====== Data shown

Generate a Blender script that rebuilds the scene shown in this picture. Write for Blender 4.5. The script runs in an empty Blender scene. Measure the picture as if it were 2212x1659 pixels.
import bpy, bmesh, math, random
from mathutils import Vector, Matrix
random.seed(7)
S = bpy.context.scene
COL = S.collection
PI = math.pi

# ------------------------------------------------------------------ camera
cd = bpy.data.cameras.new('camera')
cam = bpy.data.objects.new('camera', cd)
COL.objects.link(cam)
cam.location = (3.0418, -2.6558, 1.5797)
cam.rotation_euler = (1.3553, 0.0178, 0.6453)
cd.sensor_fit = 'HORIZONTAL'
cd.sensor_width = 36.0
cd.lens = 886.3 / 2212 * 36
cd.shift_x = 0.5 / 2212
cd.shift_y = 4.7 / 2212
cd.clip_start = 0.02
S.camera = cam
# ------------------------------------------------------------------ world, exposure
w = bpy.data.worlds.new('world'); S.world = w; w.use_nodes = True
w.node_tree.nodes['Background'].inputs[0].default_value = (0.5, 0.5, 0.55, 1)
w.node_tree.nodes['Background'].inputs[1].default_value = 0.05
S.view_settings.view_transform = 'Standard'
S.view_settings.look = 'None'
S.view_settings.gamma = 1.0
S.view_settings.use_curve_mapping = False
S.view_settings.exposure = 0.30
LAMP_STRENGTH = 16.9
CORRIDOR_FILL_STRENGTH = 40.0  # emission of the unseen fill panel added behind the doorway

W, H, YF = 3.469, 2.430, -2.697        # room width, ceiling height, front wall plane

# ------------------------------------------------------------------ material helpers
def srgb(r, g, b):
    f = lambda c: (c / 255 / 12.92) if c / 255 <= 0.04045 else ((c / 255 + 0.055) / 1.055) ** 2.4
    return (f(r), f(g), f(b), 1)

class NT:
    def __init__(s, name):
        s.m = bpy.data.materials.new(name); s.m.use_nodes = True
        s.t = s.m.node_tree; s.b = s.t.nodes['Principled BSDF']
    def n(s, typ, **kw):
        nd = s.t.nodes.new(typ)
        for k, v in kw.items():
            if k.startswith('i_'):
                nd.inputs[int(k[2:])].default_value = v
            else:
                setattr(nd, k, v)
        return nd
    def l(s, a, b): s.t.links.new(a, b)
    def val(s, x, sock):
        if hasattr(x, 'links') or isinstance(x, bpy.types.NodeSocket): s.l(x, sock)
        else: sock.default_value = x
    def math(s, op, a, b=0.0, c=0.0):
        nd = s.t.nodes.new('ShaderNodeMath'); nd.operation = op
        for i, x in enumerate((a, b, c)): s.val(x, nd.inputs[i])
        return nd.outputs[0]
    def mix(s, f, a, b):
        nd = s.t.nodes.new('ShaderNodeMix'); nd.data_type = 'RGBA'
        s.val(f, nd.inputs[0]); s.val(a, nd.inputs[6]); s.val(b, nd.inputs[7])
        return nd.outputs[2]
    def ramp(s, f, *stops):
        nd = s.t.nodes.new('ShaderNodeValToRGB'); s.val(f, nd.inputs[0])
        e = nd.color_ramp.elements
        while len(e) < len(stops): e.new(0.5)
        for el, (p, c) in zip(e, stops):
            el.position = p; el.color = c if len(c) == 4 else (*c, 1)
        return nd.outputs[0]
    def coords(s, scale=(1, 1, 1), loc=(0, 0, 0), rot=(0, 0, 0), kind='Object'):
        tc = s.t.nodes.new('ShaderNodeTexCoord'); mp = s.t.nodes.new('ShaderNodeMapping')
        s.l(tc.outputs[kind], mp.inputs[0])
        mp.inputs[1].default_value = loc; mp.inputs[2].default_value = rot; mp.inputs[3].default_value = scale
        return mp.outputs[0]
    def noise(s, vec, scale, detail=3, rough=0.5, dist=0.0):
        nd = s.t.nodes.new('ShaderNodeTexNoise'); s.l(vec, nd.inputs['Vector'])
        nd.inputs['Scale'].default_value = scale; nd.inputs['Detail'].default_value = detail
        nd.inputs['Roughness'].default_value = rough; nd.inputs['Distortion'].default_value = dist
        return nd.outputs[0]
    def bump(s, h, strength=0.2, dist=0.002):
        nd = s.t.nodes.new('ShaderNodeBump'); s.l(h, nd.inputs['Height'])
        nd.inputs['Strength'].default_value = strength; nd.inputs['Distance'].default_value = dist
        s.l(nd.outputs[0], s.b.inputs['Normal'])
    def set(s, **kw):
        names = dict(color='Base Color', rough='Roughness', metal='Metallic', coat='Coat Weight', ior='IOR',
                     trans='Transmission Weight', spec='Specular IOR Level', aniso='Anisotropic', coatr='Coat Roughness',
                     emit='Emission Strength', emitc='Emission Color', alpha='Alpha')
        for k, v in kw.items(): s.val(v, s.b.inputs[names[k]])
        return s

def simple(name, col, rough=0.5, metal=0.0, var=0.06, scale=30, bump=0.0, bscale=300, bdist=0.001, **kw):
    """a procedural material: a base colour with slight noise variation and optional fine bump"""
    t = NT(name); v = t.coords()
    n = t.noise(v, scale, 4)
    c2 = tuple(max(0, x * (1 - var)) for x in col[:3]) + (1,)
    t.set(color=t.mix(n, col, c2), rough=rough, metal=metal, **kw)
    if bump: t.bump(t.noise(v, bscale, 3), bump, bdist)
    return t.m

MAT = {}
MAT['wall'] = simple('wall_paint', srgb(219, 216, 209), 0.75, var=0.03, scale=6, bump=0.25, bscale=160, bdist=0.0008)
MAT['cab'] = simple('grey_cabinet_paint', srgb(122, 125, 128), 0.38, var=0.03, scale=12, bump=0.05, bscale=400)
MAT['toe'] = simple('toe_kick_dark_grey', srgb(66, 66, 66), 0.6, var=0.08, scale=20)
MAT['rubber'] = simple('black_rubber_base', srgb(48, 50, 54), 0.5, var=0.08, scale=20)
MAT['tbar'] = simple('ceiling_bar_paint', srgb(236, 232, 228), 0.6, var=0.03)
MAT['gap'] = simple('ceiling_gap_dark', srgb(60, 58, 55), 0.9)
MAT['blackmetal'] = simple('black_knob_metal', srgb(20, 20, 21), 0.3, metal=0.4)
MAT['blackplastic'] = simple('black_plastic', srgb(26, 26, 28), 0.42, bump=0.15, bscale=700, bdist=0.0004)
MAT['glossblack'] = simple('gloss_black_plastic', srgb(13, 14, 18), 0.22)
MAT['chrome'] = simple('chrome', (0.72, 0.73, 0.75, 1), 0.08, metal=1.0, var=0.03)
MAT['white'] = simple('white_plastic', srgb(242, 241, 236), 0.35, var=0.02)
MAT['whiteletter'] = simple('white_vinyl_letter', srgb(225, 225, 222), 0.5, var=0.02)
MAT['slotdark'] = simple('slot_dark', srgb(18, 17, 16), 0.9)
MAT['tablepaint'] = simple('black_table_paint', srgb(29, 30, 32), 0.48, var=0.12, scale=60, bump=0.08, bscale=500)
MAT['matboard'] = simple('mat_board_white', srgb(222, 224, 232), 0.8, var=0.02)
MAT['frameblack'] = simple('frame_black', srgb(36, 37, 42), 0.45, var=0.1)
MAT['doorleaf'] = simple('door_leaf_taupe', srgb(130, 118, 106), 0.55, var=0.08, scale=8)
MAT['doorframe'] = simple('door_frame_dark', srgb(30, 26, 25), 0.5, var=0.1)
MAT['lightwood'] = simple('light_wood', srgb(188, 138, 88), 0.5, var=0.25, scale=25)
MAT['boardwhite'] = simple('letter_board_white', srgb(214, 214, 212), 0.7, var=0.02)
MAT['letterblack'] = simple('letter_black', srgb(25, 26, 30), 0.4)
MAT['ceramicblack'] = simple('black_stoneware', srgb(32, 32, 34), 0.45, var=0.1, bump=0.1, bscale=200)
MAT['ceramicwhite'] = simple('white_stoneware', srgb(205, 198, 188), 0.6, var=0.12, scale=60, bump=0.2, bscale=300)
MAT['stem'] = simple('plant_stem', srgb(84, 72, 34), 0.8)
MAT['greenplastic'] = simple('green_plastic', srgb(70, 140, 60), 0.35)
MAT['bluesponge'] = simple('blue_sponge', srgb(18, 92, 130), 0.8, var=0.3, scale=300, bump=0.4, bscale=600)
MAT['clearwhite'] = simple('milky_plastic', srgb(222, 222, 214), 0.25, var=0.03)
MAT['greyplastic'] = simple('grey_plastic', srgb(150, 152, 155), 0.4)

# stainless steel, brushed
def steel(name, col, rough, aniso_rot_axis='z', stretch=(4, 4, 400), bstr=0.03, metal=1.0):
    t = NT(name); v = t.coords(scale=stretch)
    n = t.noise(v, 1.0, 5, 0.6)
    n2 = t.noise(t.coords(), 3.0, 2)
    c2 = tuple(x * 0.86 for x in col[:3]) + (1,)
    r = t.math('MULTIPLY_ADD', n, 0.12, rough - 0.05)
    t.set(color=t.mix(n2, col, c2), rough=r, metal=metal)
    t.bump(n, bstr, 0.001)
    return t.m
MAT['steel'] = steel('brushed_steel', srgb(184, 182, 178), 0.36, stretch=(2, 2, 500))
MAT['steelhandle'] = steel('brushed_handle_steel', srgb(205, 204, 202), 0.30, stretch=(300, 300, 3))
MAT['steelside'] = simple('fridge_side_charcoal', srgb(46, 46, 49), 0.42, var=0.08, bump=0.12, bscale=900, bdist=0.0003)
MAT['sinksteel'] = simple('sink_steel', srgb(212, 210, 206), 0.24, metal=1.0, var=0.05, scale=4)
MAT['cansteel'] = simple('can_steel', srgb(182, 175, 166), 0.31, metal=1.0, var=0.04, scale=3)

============

Exercise requirements –
Lines from the beginning of the data above through the line containing "return (f(r), f(g), f(b), 1)" are to be returned exactly, and no others.

Reply to the task –
Generate a Blender script that rebuilds the scene shown in this picture. Write for Blender 4.5. The script runs in an empty Blender scene. Measure the picture as if it were 2212x1659 pixels.
import bpy, bmesh, math, random
from mathutils import Vector, Matrix
random.seed(7)
S = bpy.context.scene
COL = S.collection
PI = math.pi

# ------------------------------------------------------------------ camera
cd = bpy.data.cameras.new('camera')
cam = bpy.data.objects.new('camera', cd)
COL.objects.link(cam)
cam.location = (3.0418, -2.6558, 1.5797)
cam.rotation_euler = (1.3553, 0.0178, 0.6453)
cd.sensor_fit = 'HORIZONTAL'
cd.sensor_width = 36.0
cd.lens = 886.3 / 2212 * 36
cd.shift_x = 0.5 / 2212
cd.shift_y = 4.7 / 2212
cd.clip_start = 0.02
S.camera = cam
# ------------------------------------------------------------------ world, exposure
w = bpy.data.worlds.new('world'); S.world = w; w.use_nodes = True
w.node_tree.nodes['Background'].inputs[0].default_value = (0.5, 0.5, 0.55, 1)
w.node_tree.nodes['Background'].inputs[1].default_value = 0.05
S.view_settings.view_transform = 'Standard'
S.view_settings.look = 'None'
S.view_settings.gamma = 1.0
S.view_settings.use_curve_mapping = False
S.view_settings.exposure = 0.30
LAMP_STRENGTH = 16.9
CORRIDOR_FILL_STRENGTH = 40.0  # emission of the unseen fill panel added behind the doorway

W, H, YF = 3.469, 2.430, -2.697        # room width, ceiling height, front wall plane

# ------------------------------------------------------------------ material helpers
def srgb(r, g, b):
    f = lambda c: (c / 255 / 12.92) if c / 255 <= 0.04045 else ((c / 255 + 0.055) / 1.055) ** 2.4
    return (f(r), f(g), f(b), 1)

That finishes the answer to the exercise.